━━ STORED DATA

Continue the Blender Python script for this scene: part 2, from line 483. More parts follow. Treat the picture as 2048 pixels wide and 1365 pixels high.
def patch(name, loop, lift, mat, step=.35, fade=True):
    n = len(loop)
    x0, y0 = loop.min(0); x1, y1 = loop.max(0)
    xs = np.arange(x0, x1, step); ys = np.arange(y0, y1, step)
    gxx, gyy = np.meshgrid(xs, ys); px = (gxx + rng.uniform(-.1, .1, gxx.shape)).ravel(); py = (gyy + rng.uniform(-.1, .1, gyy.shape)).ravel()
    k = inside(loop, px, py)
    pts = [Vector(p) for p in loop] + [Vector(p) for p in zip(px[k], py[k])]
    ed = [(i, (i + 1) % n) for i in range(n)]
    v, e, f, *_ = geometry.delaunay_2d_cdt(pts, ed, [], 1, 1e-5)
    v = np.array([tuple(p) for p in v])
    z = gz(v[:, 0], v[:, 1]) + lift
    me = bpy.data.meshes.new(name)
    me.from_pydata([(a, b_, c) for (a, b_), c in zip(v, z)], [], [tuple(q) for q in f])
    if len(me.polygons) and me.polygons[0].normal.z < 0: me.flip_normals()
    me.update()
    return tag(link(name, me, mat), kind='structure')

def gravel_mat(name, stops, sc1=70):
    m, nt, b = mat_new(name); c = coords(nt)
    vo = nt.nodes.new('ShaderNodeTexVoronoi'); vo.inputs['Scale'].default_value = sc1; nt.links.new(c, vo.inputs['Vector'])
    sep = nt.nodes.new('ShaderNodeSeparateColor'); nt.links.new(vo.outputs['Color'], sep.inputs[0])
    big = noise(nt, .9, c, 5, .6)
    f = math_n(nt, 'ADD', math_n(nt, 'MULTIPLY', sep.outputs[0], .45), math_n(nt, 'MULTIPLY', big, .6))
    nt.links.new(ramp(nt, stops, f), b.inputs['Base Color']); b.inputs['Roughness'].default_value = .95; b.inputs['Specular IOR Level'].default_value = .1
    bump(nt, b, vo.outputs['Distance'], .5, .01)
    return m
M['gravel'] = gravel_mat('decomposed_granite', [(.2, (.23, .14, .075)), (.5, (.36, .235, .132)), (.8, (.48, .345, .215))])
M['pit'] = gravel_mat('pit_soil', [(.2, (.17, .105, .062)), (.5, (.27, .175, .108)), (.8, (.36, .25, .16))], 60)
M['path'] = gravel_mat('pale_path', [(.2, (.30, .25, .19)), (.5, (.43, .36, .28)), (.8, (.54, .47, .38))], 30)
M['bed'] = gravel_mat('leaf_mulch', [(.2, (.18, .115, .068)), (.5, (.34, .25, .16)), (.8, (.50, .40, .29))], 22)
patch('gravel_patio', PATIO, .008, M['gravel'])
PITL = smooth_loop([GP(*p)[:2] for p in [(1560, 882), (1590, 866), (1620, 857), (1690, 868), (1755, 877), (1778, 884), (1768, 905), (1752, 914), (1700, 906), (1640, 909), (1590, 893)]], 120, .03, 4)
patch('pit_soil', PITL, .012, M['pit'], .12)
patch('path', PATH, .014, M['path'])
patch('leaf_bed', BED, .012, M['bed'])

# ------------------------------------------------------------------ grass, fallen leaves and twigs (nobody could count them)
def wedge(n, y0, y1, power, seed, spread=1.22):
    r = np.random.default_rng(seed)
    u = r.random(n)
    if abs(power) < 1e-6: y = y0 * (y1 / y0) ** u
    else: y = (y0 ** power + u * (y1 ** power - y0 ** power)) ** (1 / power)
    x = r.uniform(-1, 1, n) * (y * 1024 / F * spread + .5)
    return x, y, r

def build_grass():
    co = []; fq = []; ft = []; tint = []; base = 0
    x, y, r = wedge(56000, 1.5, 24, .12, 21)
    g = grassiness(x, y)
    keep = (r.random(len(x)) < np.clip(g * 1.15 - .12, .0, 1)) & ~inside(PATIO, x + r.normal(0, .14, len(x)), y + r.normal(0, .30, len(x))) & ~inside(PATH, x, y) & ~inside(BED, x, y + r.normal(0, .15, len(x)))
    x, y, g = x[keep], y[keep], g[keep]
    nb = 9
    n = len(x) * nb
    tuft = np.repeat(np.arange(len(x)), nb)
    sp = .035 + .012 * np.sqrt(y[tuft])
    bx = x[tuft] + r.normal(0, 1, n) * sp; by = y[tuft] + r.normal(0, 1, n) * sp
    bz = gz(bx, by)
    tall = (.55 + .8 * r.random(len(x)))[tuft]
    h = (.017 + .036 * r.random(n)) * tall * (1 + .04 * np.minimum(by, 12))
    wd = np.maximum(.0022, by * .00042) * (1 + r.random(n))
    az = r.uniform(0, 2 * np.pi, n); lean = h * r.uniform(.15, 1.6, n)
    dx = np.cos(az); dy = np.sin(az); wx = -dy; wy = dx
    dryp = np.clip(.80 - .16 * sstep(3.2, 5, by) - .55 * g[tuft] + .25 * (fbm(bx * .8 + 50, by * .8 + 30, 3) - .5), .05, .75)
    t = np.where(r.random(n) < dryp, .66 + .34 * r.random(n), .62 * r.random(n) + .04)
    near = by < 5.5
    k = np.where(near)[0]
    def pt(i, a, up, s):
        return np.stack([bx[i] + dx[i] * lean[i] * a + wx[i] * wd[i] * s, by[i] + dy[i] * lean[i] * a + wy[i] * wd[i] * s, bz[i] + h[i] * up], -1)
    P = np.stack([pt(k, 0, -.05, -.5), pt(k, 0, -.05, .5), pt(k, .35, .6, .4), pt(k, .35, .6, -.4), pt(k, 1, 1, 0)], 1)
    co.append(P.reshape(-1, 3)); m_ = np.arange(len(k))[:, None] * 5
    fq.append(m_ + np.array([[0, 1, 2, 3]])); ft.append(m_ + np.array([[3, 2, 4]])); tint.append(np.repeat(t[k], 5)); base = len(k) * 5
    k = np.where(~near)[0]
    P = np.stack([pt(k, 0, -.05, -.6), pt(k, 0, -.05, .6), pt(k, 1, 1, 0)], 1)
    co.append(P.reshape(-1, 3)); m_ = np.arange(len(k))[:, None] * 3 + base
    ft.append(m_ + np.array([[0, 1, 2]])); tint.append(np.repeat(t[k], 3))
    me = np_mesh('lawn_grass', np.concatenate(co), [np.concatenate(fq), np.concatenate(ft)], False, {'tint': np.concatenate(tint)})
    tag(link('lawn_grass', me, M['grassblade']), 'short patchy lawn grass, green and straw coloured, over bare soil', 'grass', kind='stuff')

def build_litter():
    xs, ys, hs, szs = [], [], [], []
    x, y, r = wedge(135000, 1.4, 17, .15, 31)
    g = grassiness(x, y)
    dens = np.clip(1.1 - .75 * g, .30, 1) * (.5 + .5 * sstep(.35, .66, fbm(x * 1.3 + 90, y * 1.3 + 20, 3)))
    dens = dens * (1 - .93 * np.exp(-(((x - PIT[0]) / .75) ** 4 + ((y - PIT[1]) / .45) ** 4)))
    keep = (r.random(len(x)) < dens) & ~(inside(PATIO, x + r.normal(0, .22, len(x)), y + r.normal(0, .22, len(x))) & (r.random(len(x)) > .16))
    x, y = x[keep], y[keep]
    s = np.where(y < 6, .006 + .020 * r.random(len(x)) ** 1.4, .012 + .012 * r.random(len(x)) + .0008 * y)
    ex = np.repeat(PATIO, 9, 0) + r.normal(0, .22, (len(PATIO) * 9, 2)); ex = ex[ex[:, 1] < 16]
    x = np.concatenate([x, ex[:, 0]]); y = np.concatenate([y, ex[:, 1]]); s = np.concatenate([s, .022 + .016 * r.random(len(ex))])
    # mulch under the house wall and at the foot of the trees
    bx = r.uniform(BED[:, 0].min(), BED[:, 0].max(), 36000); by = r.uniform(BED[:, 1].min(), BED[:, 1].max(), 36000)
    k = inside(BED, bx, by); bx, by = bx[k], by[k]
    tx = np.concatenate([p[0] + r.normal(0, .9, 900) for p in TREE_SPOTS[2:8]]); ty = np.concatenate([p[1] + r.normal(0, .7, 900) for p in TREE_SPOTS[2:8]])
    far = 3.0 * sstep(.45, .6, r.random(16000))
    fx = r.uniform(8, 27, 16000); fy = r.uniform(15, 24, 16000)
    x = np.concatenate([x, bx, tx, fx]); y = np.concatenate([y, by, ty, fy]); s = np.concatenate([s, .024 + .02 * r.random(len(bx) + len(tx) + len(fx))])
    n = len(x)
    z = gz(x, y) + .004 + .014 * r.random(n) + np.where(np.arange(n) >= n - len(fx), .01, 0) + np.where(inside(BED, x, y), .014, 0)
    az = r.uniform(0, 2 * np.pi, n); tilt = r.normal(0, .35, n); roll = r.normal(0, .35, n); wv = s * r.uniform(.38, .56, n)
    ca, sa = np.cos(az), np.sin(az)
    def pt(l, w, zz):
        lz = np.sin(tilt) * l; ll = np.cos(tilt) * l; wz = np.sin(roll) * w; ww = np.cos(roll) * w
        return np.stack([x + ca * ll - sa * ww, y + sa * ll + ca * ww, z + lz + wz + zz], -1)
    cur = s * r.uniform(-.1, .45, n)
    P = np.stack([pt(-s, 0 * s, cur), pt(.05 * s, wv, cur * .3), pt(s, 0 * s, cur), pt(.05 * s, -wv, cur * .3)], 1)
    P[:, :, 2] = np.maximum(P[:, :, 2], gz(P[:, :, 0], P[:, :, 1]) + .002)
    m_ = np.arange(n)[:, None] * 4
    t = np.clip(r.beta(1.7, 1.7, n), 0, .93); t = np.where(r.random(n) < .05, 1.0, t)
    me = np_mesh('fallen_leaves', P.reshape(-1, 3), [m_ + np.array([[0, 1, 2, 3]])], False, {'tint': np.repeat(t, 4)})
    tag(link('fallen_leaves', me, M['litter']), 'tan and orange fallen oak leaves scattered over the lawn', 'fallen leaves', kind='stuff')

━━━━

AIM OF THE TASK:
Write down again the exact lines running from the beginning of the data to the line containing "return tag(link(name, me, mat), kind='structure')", with both ends included.

TASK RESULT:
Continue the Blender Python script for this scene: part 2, from line 483. More parts follow. Treat the picture as 2048 pixels wide and 1365 pixels high.
def patch(name, loop, lift, mat, step=.35, fade=True):
    n = len(loop)
    x0, y0 = loop.min(0); x1, y1 = loop.max(0)
    xs = np.arange(x0, x1, step); ys = np.arange(y0, y1, step)
    gxx, gyy = np.meshgrid(xs, ys); px = (gxx + rng.uniform(-.1, .1, gxx.shape)).ravel(); py = (gyy + rng.uniform(-.1, .1, gyy.shape)).ravel()
    k = inside(loop, px, py)
    pts = [Vector(p) for p in loop] + [Vector(p) for p in zip(px[k], py[k])]
    ed = [(i, (i + 1) % n) for i in range(n)]
    v, e, f, *_ = geometry.delaunay_2d_cdt(pts, ed, [], 1, 1e-5)
    v = np.array([tuple(p) for p in v])
    z = gz(v[:, 0], v[:, 1]) + lift
    me = bpy.data.meshes.new(name)
    me.from_pydata([(a, b_, c) for (a, b_), c in zip(v, z)], [], [tuple(q) for q in f])
    if len(me.polygons) and me.polygons[0].normal.z < 0: me.flip_normals()
    me.update()
    return tag(link(name, me, mat), kind='structure')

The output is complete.